- cross-posted to:
- simpsonsshitposting@sh.itjust.works
- cross-posted to:
- simpsonsshitposting@sh.itjust.works
I recently began de-corpoing my life, and spotify is my most recent cancellation after I was a premium subscriber since soon after its launch.
Took a bit of effort to convert my library, but I found a useful app to automate the process. And now I have my library back, offline and on my devices forever and for free.
It’s actually kind of empowering, reclaiming your life from subscription hell and corporate voyeurism.
This is one of those things that I dream of doing one of these days. I’d love to have a massive media library stored locally, so that I’m not chained to streaming services.
The best time to plant a tree is 20 years ago. The next best time is today.
Also, Amazon Music sells DRM-free MP3 files, if you don’t feel like sailing.
Or just buy on Bandcamp if the artist is on there. Support artists really directly (they get 85-90% of what you pay for an item) and you usually get a royalty free lossless download as well as subscription-less streaming.
Hope recent dealings doesn’t fuck up this absolute gem of a site.
I use Winamp on my PC.
First of all, it respects albums. Other players like VLC and Fubar2000 would order the songs alphabetically; it’s annoying. Also in the “artist” list “The Beatles” comes right after “Beasty Boys” the way God intended.

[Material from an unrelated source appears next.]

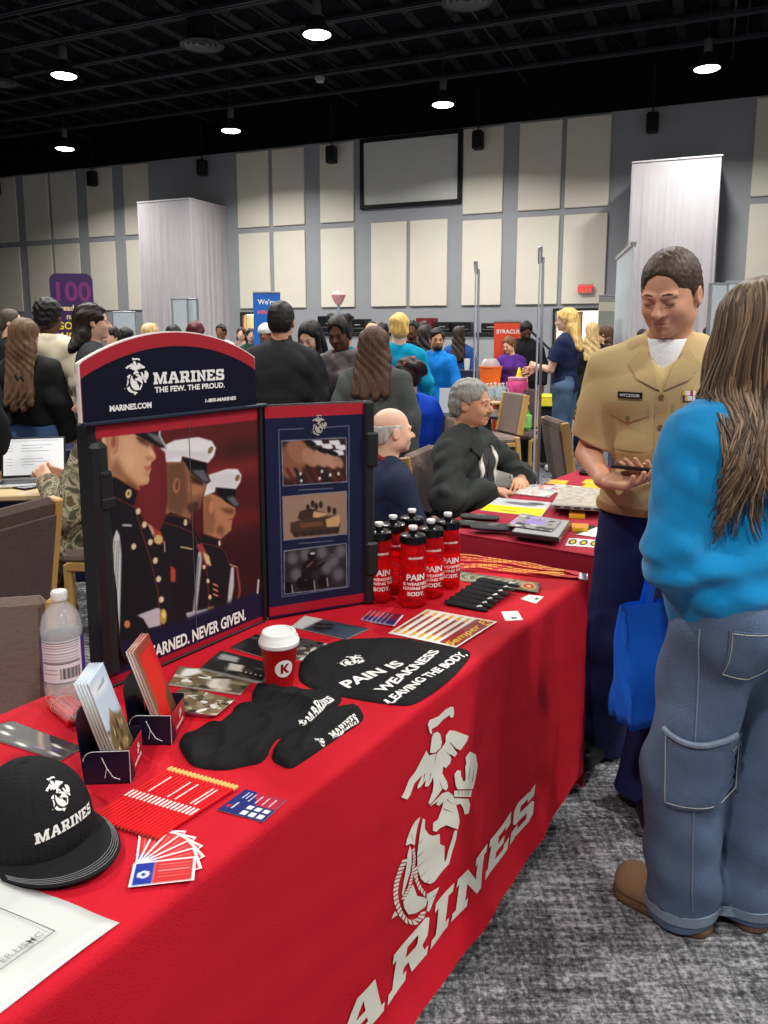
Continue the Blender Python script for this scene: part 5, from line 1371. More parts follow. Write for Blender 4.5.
# ---------------------------------------------------------------- the young woman in the blue sweatshirt
GL_ = (.865, 1.74, 0); GR = R(10)
M_TEAL = fabric('bright_blue_fleece', (8, 130, 190), .9, .05, .16, 420, sheen=.2)
M_DENIM = mat('washed_denim', (92, 111, 138), .85, bump=.35, bscale=260, var=.16, vscale=9, spec=.2)
M_STITCH = mat('pale_stitching', (176, 178, 172), .7)
def girl():
    def edit(C, x):
        T = x['T']; s = x['s']
        for sg in (1, -1):
            k = 'R' if sg > 0 else 'L'; C.cap(x['sh'][k] - V3(0, 0, .03), x['el'][k] + V3(0, 0, .02), .072, .068, .05)
        C.cap(T(-.07, -.02, 1.05), T(.07, -.02, 1.05), .135, k=.05)
        # ribbed hem band
        C.cap(V3(-.072, -.005, .965), V3(.072, -.005, .965), .118, k=.03)
        f0 = folds(.0034, 10, 2.0); f1 = folds(.003, 30, .5)
        def d(X, Y, Z):
            # drooping folds that gather above the hem and in the crook of the arm
            g_ = np.exp(-((Z - 1.02) / .07) ** 2); 
            return f0(X, Y, Z) + f1(X, Y, Z) + .008 * g_ * np.sin(70 * (Z + .35 * np.abs(X + .05) ** 1.0) + 2 * np.sin(9 * X))
        C.dis = d
    def jeans(C, x):
        f0 = folds(.004, 12, 1.0)
        def d(X, Y, Z):
            return f0(X, Y, Z) + .005 * np.sin(22 * Z + 9 * X + 3 * np.sin(14 * Y)) * np.exp(-((Z - .62) / .35) ** 2) + .004 * np.sin(38 * (Z + .5 * X)) * np.exp(-((Z - .2) / .16) ** 2)
        C.dis = d
        C.ell(V3(-.085, -.085, .90) , V3(.085, .07, .11), None, .05); C.ell(V3(.085, -.085, .90), V3(.085, .07, .11), None, .05)
    g = person(GL_, GR, 1.66, 'pale', ('nape', (92, 72, 56)),
        dict(m=M_TEAL, t=.030, hem=.93, name='sweatshirt', edit=edit, cuff=True),
        dict(m=M_DENIM, t=.026, wide=.022, len=.058, name='wide_leg_jeans', edit=jeans),
        None, pose={'L': ((-.205, -.02, 1.13), (-.09, .20, 1.08)), 'R': ((.30, .0, 1.14), (.10, .22, 1.10)), 'handL': dict(d=(.8, .5, 0), n=(0, -.4, 1)), 'handR': dict(d=(-.8, .5, 0), n=(0, -.4, 1)),
          'legL': ((-.125, .05, .50), (-.060, .12, .09)), 'legR': ((.115, .06, .50), (.130, .115, .09)), 'toeL': (-.60, .80), 'toeR': (.05, 1)},
        head=(R(4), R(10)), lean=R(2), w=1.0, fem=True, vox=.006, label='young woman with long brown hair in a blue sweatshirt and wide jeans')
    root, T, s = g['root'], g['T'], g['s']
    # long wavy locks over the back
    P = lambda x, y, z: g['hc'] + g['Rh'] @ (V3(x, y, z) * g['hs'])
    bt = bvh_of(g['top']); rn = random.Random(4); V = []; F = []; Cc = []
    pal = [(84, 66, 52), (104, 84, 66), (128, 104, 82), (66, 50, 40), (150, 126, 100), (94, 74, 58)]
    for i in range(640):
        th = rn.uniform(-1.25, 1.25); 
        if rn.random() < .5: th = rn.uniform(-2.5, 2.5)
        Ln = rn.uniform(.36, .50) if abs(th) < 1.4 else rn.uniform(.32, .44)
        pts = []; gr = .0; rr = rn.uniform(.106, .118)
        for j in range(7):   # over the scalp
            ph = .15 + j / 6 * 1.35
            pts.append(P(math.sin(th) * math.sin(ph) * (.089 + .006 * rn.random()), -.022 - math.cos(th) * math.sin(ph) * rr, .040 + .094 * math.cos(ph)))
        a = pts[-1]; lock = round(th * 5) / 5; wv = .012 + .010 * rn.random(); nz = 18
        for j in range(1, nz + 1):
            t = j / nz; z = a[2] - Ln * t
            x = a[0] + math.copysign(1, th) * .080 * t * min(1, abs(th)) + wv * t * math.sin(t * 9 + lock * 4) * 1.3; y = a[1] + .01
            o = Vector((x, -.6, z)); h = bt.ray_cast(o, Vector((0, 1, 0)))
            ys = a[1] - .004 - .01 * rn.random() * t + .008 * t * math.cos(t * 8 + lock * 5)
            if h[0] is not None and h[0].y < .06: ys = min(ys, h[0].y - .006 - .022 * rn.random() * (1 - .3 * t)) if t > .12 else min(ys, h[0].y - .004)
            if pts and j > 1: ys = pts[-1][1] * .45 + ys * .55
            pts.append(V3(x, ys, z))
        m = MB(); r0 = rn.uniform(.0016, .0038); n = len(pts)
        m.tube(pts, [r0 * (.5 if q == 0 else 1.15 if q > 8 else 1) * (1 - max(0, (q - n * .6) / (n * .4)) * .85) for q in range(n)], 5)
        b0 = len(V); V += m.V; F += [tuple(b0 + q for q in f) for f in m.F]; c = pal[rn.randrange(6)]; Cc += [c] * len(m.V)
    o = mesh_obj('hair_locks', V, F, mat('brown_hair_strands', (255, 255, 255), .45, attr=True, spec=.4), root, True); setcol(o, np.array(Cc))
    # jeans details: hem bands, back pocket, cargo pocket
    bj = bvh_of(g['pants'])
    for sg, k in ((-1, 'L'), (1, 'R')):
        bw = lambda off: wrap(bj, (g['an'][k][0], -.6, 0), (1, 0, 0), (0, 0, 1), (0, 1, 0), off)
        z0 = .046
        C = MB(); n = 40
        for row, (zz, off) in enumerate(((z0, .0), (z0, .004), (z0 + .03, .004), (z0 + .03, .0))):
            for i in range(n):
                a = 2 * math.pi * i / n; d = Vector((-math.cos(a), -math.sin(a), 0)); o_ = Vector((g['an'][k][0], g['an'][k][1], zz)) - d * .3
                h = bj.ray_cast(o_, d); p = (h[0] if h[0] is not None else o_ + d * .2) - d * off; C.V.append(tuple(p))
        for row in range(3):
            for i in range(n): C.F.append((row * n + i, row * n + (i + 1) % n, (row + 1) * n + (i + 1) % n, (row + 1) * n + i))
        C.build('trouser_cuff', mat('pale_denim', (126, 142, 162), .85, bump=.3, bscale=200, var=.12, vscale=20), root, True)
    wj = lambda off: wrap(bj, (0, -.6, 0), (1, 0, 0), (0, 0, 1), (0, 1, 0), off)
    def stitched(name, outline, w0, w1, w2, m):
        o = patch(name, outline, w0, w1, m, root)
        L = []; n = len(outline); cx = sum(p[0] for p in outline) / n; cy = sum(p[1] for p in outline) / n
        for i in range(n):
            a, b_ = outline[i], outline[(i + 1) % n]; a = (cx + (a[0] - cx) * .93, cy + (a[1] - cy) * .93); b_ = (cx + (b_[0] - cx) * .93, cy + (b_[1] - cy) * .93)
            L += [w2(a[0] + (b_[0] - a[0]) * t / 8, a[1] + (b_[1] - a[1]) * t / 8) for t in range(8)]
        mb = MB(); mb.tube(L + [L[0]], .0011, 4); mb.build('stitching', M_STITCH, o)
    for sg in (-1, 1):
        c = sg * .082
        stitched('back_pocket', [(c - .062, .80), (c, .785), (c + .062, .80), (c + .066, .915), (c - .066, .915)], wj(0), wj(.004), wj(.005), M_DENIM)
    ws = lambda off: wrap(bj, (-.115 - .4, -.01 - .42, 0), (-.72, .69, 0), (0, 0, 1), (.69, .72, 0), off)
    stitched('cargo_pocket', [(-.075, .43), (.065, .43), (.07, .625), (0, .612), (-.075, .63)], ws(0), ws(.010), ws(.0115), M_DENIM)
    ln = MB(); ln.tube([ws(.012)(-.078 + .15 * t / 12, .628 - .016 * math.sin(math.pi * t / 12)) for t in range(13)], .007, 6); ln.build('pocket_edge', mat('pale_denim', (126, 142, 162)), root, True)
    for zr in ((.10, .90),):
        mb = MB(); mb.tube([ws(.002)(.0 + .0 * t, zr[0] + (zr[1] - zr[0]) * t / 40) for t in range(41)], .002, 5); mb.build('side_seam', mat('pale_denim', (126, 142, 162)), root)
    # tan suede clogs
    for k in ('L', 'R'):
        a = g['an'][k]; C = Sdf(.005, .02); f = V3(-.60, .80, 0) if k == 'L' else V3(.05, 1, 0)
        q = Sdf(.005, .02); pt = lambda y, z: (a[0] + f[0] * y, a[1] + f[1] * y, z)
        q.cap(pt(-.035, .045), pt(.04, .05), .046, .050); q.cap(pt(.04, .05), pt(.130, .045), .050, .052)
        C.comp(q, [((0, 0, .022), (0, 0, -1))]); C.cap(pt(-.05, .10), pt(.02, .11), .043, .045, .012, True)
        up = C.build('clog', mat('tan_suede', (146, 116, 88), .95, bump=.2, bscale=120, var=.12, vscale=14), root)
        C = Sdf(.005, .01); q = Sdf(.005, .02); q.cap(pt(-.035, .015), pt(.130, .015), .050, .056); C.comp(q, [((0, 0, .024), (0, 0, 1)), ((0, 0, .001), (0, 0, -1))]); so = C.build('clog_sole', mat('cork_sole', (96, 72, 52), .9, var=.2, vscale=60), up)
        b = MB(); s_ = V3(-f[1], f[0], 0); bu = bvh_of(up); pts = []
        for t in range(9):
            o_ = Vector([float(c) for c in V3(*pt(.075, .16)) + s_ * (t - 4) * .012]); h = bu.ray_cast(o_, Vector((0, 0, -1)))
            if h[0] is not None: pts.append(h[0] + Vector((0, 0, .002)))
        if len(pts) > 3: b.tube(pts, .006, 6); b.build('clog_strap', mat('tan_suede', (146, 116, 88)), up, True)
    return g
GG = girl()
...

Second it has an “always on top” feature so you can easily control it while gaming.
Winamp was made for people who listen to music the way I do. You know, old people.
I am still looking to find an alternative to winamp that does the album sorting well
AIMP on Windows (and probably Wine). Has good converter and tag editor as a bonus. You can try v2 or v3, they are pretty different. Both support Last.fm scrobbling if it’s still relevant. The android app is nice too but I haven’t used it that much. It kept my evergrowing library nicely structurized, mostly folder-based, with a little effort. It’s russian, but I haven’t noticed it doing anything funny, and it’s probably too niche since most people use streaming nowadays.